Globale Sicherheitsarchitektur.

Österreichs Innenminister Gerhard Karner betonte zum Abschluss der Konferenz die Bedeutung der internationalen Zusammenarbeit: „Gemeinsame Visionen und Strategien müssen uns Seite an Seite in die Zukunft führen.“ Österreich werde weiterhin ein starker Partner für Interpol sein und zur Verwirklichung der gemeinsamen Ziele im Dienste der Sicherheit beitragen.
Präsident Ahmed Naser al-Raisi sagte, die Wiener Erklärung sei eine echte Verpflichtung zum Schutz von Gemeinschaften, zur Sicherung von Grenzen und zum Schutz der Bürger. „Die darin dargelegten Maßnahmen müssen die Grundlage unseres gemeinsamen Engagements und Handelns sein, um die organisierte Kriminalität wirksamer zu bekämpfen.“ Interpol-Generalsekretär Jürgen Stock bezeichnete die grenzüberschreitende organisierte Kriminalität als „Epidemie“. „Um der Komplexität der heutigen Netzwerke gerecht zu werden, müssen wir Brücken zwischen verschiedenen Informationsquellen bauen. Kriminelle werden immer jede Krise ausnutzen. Aus diesem Grund ist ein koordiniertes Vorgehen der Strafverfolgungsbehörden in allen Regionen unerlässlich und wir können uns keine Lücke oder Schwächung der globalen Sicherheitsarchitektur leisten.“ Als einzige Polizeiorganisation, die auf globaler Ebene arbeitet, spiele Interpol eine einzigartige Rolle bei der Unterstützung internationaler Bemühungen, Gemeinschaften zu schützen und die Welt sicherer zu machen, betonte Stock.

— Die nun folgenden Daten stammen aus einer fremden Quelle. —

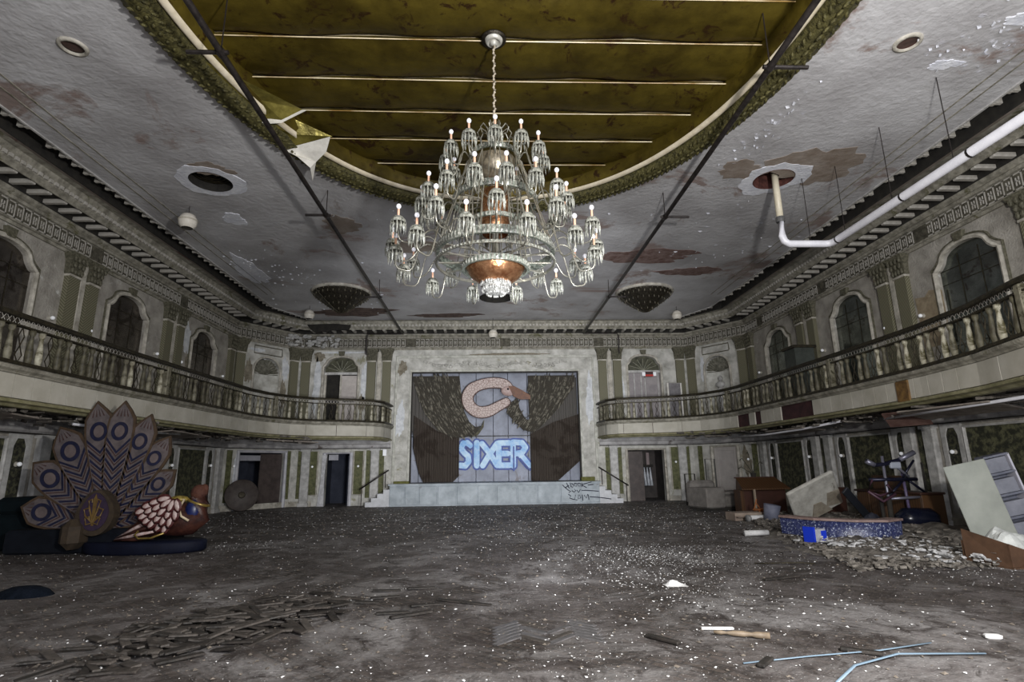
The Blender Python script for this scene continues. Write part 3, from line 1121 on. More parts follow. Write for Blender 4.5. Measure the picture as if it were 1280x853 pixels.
# outer band, dark channel
ob = MB()
po = [(10, -4), (10, 21), (8.3, 23.3), (-8.3, 23.3), (-10, 21), (-10, -4)]
pc = [(8.97, -4), (8.97, 20.85), (7.9, 22.85), (-7.9, 22.85), (-8.97, 20.85), (-8.97, -4)]
for i in range(5):
    ob.add([(*po[i], 7.47), (*po[i + 1], 7.47), (*pc[i + 1], 7.47), (*pc[i], 7.47)], [(0, 1, 2, 3)])
trim4 = struct('trim_4', ob, soffit_m, label='flat reddish grey ceiling border outside the dark bracketed groove')
obj('groove', sweep(CH, [(0, 7.5), (0, 7.70), (-.15, 7.72), (-.46, 7.70), (-.46, 7.47), (-.48, 7.46)]), dark_m, trim4)
obj('groove_edge', sweep(CH, [(.03, 7.5), (.03, 7.475), (-.01, 7.475), (-.01, 7.5)]), white_trim, trim4)
br_me = MB()
br_me.box(-.03, .03, -.01, .20, 7.50, 7.60)
br_me.box(-.03, .03, -.01, .06, 7.47, 7.52)
br_me = br_me.mesh('groove_bracket', modil_m)
CW = [Vector(p) for p in CH]
for i in range(5):
    a, b_ = CW[i], CW[i + 1]
    L = (b_ - a).length
    ang = atan2((b_ - a).y, (b_ - a).x) + pi
    n_ = int(L / (.33 if i in (0, 4) else .30))
    for k in range(n_):
        p = a.lerp(b_, (k + .5) / n_)
        if p.y < 6 or (i in (0, 4) and p.y > 19) and False:
            continue
        if random.random() < .08:
            continue
        o = bpy.data.objects.new('groove_bracket', br_me)
        COL.objects.link(o)
        o.parent = trim4
        o.location = (p.x, p.y, 0)
        o.rotation_euler = (0, 0, ang)
# thin ceiling lines on the left and right
for s_ in (-1, 1):
    for x in (7.85, 8.1):
        obj('ceiling_bead', MB().box(s_ * x - .012, s_ * x + .012, 3 if s_ < 0 else 3, 19, 7.488, 7.5), cornice_m, trim4)
# outer roof slab so that no sky leaks in
struct('trim_5', MB().box(-12.6, 12.6, -4, 28, 8.5, 8.6), dark_m, label='dark roof slab above the ceiling')

# oval ring: wreath and ivory moulding
NT = 144


def ring_sweep(prof, n=NT, jag=None):
    mb = MB()
    k = len(prof)
    vs_ = []
    for i in range(n):
        t = 2 * pi * i / n
        for (o_, z) in prof:
            x, y = ell(t, o_)
            vs_.append((x, y, z))
    fs = []
    for i in range(n):
        j = (i + 1) % n
        fs += [(i * k + q, i * k + q + 1, j * k + q + 1, j * k + q) for q in range(k - 1)]
    return mb.add(vs_, fs)


trim6 = struct('trim_6', ring_sweep([(.02, 7.5), (.0, 7.42), (-.12, 7.36), (-.28, 7.40), (-.36, 7.5), (-.38, 7.62)]), wreath_m, label='oval tarnished gold wreath moulding round the ceiling centre', smooth=True)
leafs = MB()
random.seed(5)
for i in range(1120):
    t = 2 * pi * (i // 4 + random.uniform(-.2, .2)) / 280
    o_ = (-.31, -.20, -.09, .01)[i % 4]
    x, y = ell(t, o_)
    if y < 3:
        continue
    x2, y2 = ell(t + .01, o_)
    a = atan2(y2 - y, x2 - x) + (.5 if i % 2 else -.5)
    z = (7.42, 7.365, 7.37, 7.45)[i % 4]
    leafs.ball((0, 0, 0), .055, 6, (1.3, .5, .5), Matrix.Translation((x, y, z)) @ Matrix.Rotation(a, 4, 'Z') @ Matrix.Rotation(.4, 4, 'Y'))
obj('wreath_leaves', leafs, wreath_m, trim6, True, kind='stuff')
obj('ivory_moulding', ring_sweep([(-.38, 7.56), (-.40, 7.52), (-.44, 7.50), (-.50, 7.53), (-.51, 7.56)]), ivory, trim6, True)
obj('gold_riser', ring_sweep([(-.50, 7.56), (-.56, 7.62), (-.57, 7.88)]), foil, trim6, True)

# gold foil panels with bright seams between
ys = [3.7, 4.6, 5.5, 6.42, 7.25, 8.16, 9.03, 9.92, 10.82, 11.76, 12.6]


def half_w(y, k=-.5):
    v = abs((y - EC[1]) / (EB + k))
    if v >= 1:
        return .05
    return (EA + k) * (1 - v ** EP) ** (1 / EP)


bk_ = MB()
bk_.add([(EC[0] + .0 + (EA + .1) * cos(2 * pi * i / 60), EC[1] + (EB + .1) * sin(2 * pi * i / 60), 8.02) for i in range(60)], [tuple(range(60))])
obj('panel_backing', bk_, slit_m, ceiling, label='bright backing seen through the seams')
random.seed(15)
for y0, y1 in zip([-1.2] + ys[:-1], ys):
    mb = MB()
    nx, ny = 24, 5
    g = .022
    vs_ = []
    for j in range(ny + 1):
        y = y0 + g + (y1 - y0 - 2 * g) * j / ny
        hw = half_w(y, -.45) + .05
        for i in range(nx + 1):
            x = EC[0] - hw + 2 * hw * i / nx
            e_ = abs(j / ny - .5) * 2
            z = 7.84 - .02 * (1 - e_ ** 2) + .018 * sin(x * 3.1 + y * 2) * (e_ > .9) + random.uniform(-.006, .006) + (.04 if e_ > .9 else 0)
            vs_.append((x, y + (.012 * sin(x * 2 + y) if e_ > .9 else 0), z))
    fs = [(j * (nx + 1) + i, j * (nx + 1) + i + 1, (j + 1) * (nx + 1) + i + 1, (j + 1) * (nx + 1) + i) for j in range(ny) for i in range(nx)]
    mb.add(vs_, fs)
    obj('foil_panel', mb, foil, ceiling, True)
wire = MB()
for k, y in enumerate(ys[1:]):
    hw = half_w(y)
    wire.tube([(EC[0] - hw, y, 7.84), (EC[0], y + .01, 7.825), (EC[0] + hw, y, 7.84)], .010, 5)
obj('seam_wire', wire, slit_m, ceiling, kind='stuff')

# torn foil flaps
flap_m = mat('foil_flap', (.11, .09, .015), (.34, .29, .07), 3.5, .32, .5, .5, bscale=6)
t_ = thing('torn_foil', 'torn gold ceiling foil with curled white hem drooping behind the left overhead pipe', 'foil', (0, 0, 0))
obj('foil_sheet', MB().add([(-4.59, 7.39, 7.50), (-4.28, 7.92, 7.62), (-3.54, 8.71, 7.62), (-3.91, 8.77, 7.45), (-4.35, 8.82, 7.48), (-4.48, 8.28, 7.48), (-4.54, 7.81, 7.50), (-4.17, 8.43, 7.60)], [(0, 1, 7), (1, 2, 7), (2, 3, 7), (3, 4, 7), (4, 5, 7), (5, 6, 7), (6, 0, 7)]), flap_m, t_)
obj('foil_underside', MB().add([(-3.54, 8.71, 7.62), (-3.46, 8.70, 7.60), (-3.92, 8.79, 7.40), (-4.23, 8.82, 7.40), (-4.34, 8.78, 7.47), (-4.01, 8.77, 7.47)], [(0, 1, 2, 5), (2, 3, 4, 5)]), foil_back, t_, label='white curled underside')
t_ = thing('torn_foil', 'torn gold foil corner with long white tongue hanging at the oval rim', 'foil', (0, 0, 0))
obj('foil_sheet', MB().add([(-4.22, 8.96, 7.48), (-3.85, 9.16, 7.74), (-3.23, 9.49, 7.60), (-4.20, 9.59, 7.38), (-4.43, 9.31, 7.45), (-3.91, 9.30, 7.52)], [(0, 1, 5), (1, 2, 5), (2, 3, 5), (3, 4, 5), (4, 0, 5)]), flap_m, t_)
obj('foil_underside', MB().add([(-4.17, 9.57, 7.37), (-3.26, 9.46, 7.58), (-3.39, 9.69, 7.40), (-3.63, 9.86, 7.28), (-3.78, 10.19, 7.05), (-3.73, 9.85, 7.15), (-3.91, 9.62, 7.25)], [(0, 1, 2), (0, 2, 3), (0, 3, 6), (6, 3, 5), (5, 3, 4)]), foil_back, t_, label='white tongue of underside')

# ------------------------------------------------------------------ stage
st = MB().box(-4.15, 4.05, 22.3, 27.0, 0, .78)
st.box(-4.2, 4.1, 22.24, 27.0, .78, .84)
stage = struct('floor_stage', st, mat('stage_paint', (.27, .31, .34), (.44, .49, .53), 2.5, .6, .2, c3=(.22, .22, .22), s3=2.2, t3=.62, detail=10), label='low pale blue stage platform with scribbled front')
stage.name = 'trim_7'
edges = [-4.15, -3.55, -3.0, -2.3, -1.55, -.75, .0, .8, 1.6, 2.5, 3.3, 4.05]
for i, (a, b_) in enumerate(zip(edges[:-1], edges[1:])):
    pl = MB().bbox(a + .02, b_ - .02, 22.25, 22.305, .05, .74, .012)
    obj('stage_panel', pl, stage.data.materials[0], stage)
random.seed(2)
stp = mat('step_white', (.50, .51, .53), (.68, .69, .72), 3, .7, .2, c3=(.3, .3, .28), s3=3, t3=.62)
for s_, x0 in ((1, 4.05), (-1, -4.15)):
    for k in range(4):
        x = x0 + s_ * k * .23
        xa, xb = sorted((x, x + s_ * .23))
        obj('stage_step', MB().box(xa, xb, 22.3, 23.28, 0, .64 - .155 * k), stp, stage)
obj('moss_strip', MB().box(3.45, 4.0, 22.9, 23.25, .84, 1.0), mat('moss', (.09, .09, .02), (.16, .16, .05), 9, .9, .4), stage)
obj('moss_strip', MB().box(-4.1, -3.5, 22.9, 23.25, .84, .93), mat('moss', (.09, .09, .02)), stage)
# black scribbled tag on the stage front
tag_m = mat('black_spray', (.01, .01, .03), rough=.6)
tg = MB()


def strokes(mb, paths, M, r_=.022):
    for p in paths:
        mb.tube([M @ Vector((x, 0, z)) for x, z in p], r_, 5, flat=(1, 1))


TX = 2.58
Mx = Matrix.Translation((TX, 22.24, 0))
strokes(tg, [[(0, .72), (.12, .60), (.22, .52)], [(.16, .80), (.22, .66), (.27, .58)], [(.12, .62), (.26, .70)], [(.30, .80), (.34, .66)], [(.36, .78), (.44, .70), (.40, .62), (.32, .66)],
             [(.48, .78), (.58, .76), (.55, .66), (.47, .67), (.48, .78)], [(.62, .78), (.72, .76), (.69, .66), (.61, .67), (.62, .78)], [(.76, .80), (.77, .64)], [(.76, .72), (1.15, .82)], [(.77, .70), (.95, .60)],
             [(1.0, .70), (1.22, .72)], [(.22, .52), (.32, .46), (.24, .42)], [(.36, .50), (.44, .44), (.52, .50), (.46, .56)], [(.56, .52), (.62, .42), (.70, .54)], [(.74, .50), (.92, .50), (1.42, .46)],
             [(.22, .36), (.32, .30), (.26, .22), (.44, .16)], [(.50, .34), (.46, .16), (.56, .14)], [(.62, .34), (.60, .18), (.70, .22), (.66, .34)], [(.76, .34), (.78, .12)], [(.84, .32), (.92, .20), (.98, .36)], [(1.0, .34), (1.02, .14)],
             [(1.05, .26), (1.5, .22), (1.9, .16)]], Mx, .016)
obj('scribbled_tag', tg, tag_m, stage, label='black spray scribble in three rows')

# back room of the stage
sbm = mat('backdrop_blue', (.27, .29, .35), (.42, .45, .54), 1.6, .7, .15, c3=(.26, .25, .27), s3=1.8, t3=.58, detail=10)
t_ = thing('stage_backdrop', 'pale blue boarded backdrop behind the swan with spray graffiti', 'backdrop', (0, 24.3, .84))
xs = [-4.2, -3.3, -2.5, -1.6, -.85, -.1, .55, 1.4, 2.3, 3.2, 4.2]
for a, b_ in zip(xs[:-1], xs[1:]):
    for z0, z1 in ((0, 1.9), (1.93, 4.9)):
        obj('backdrop_board', MB().bbox(a + .01, b_ - .01, 0, .05, z0 + .005, z1, .008), sbm, t_)
# graffiti: puffy letters, dark blue outline behind light blue fill
gfill = mat('spray_light_blue', (.16, .42, .82), (.55, .76, .95), 3.5, .45)
gout = mat('spray_navy', (.012, .035, .22), (.02, .08, .40), 4, .5)


def ribbon(mb, pts, r, y0, y1, n=12):
    rs = r if isinstance(r, (list, tuple)) else [r] * len(pts)
    for k_, ((x, z), q) in enumerate(zip(pts, rs)):
        y0 -= .00021
        y1 -= .00021
        mb.prism([(x + q * cos(2 * pi * k / n), z + q * sin(2 * pi * k / n)) for k in range(n)], y1 - y0, Matrix.Translation((0, y0, 0)))
    for (a, qa), (b_, qb) in zip(zip(pts[:-1], rs[:-1]), zip(pts[1:], rs[1:])):
        d = Vector((b_[0] - a[0], b_[1] - a[1]))
        if d.length < 1e-6:
            continue
        d.normalize()
        y0 -= .00017
        y1 -= .00017
        nx, nz = -d.y, d.x
        mb.prism([(a[0] + nx * qa, a[1] + nz * qa), (a[0] - nx * qa, a[1] - nz * qa), (b_[0] - nx * qb, b_[1] - nz * qb), (b_[0] + nx * qb, b_[1] + nz * qb)], y1 - y0, Matrix.Translation((0, y0, 0)))
    return mb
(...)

Bei der Schlusszeremonie am 1. Dezember 2023 übergab Österreichs Innenminister Gerhard Karner die Interpol-Flagge an den Delegationsleiter des Vereinigten Königreichs, dem Gastgeber der 92. Generalversammlung im Herbst 2024 in Glasgow, wo auch der neue Interpol-Generalsekretär gewählt werden wird, da Jürgen Stock nach zwei Amtsperioden aus dem Amt ausscheidet.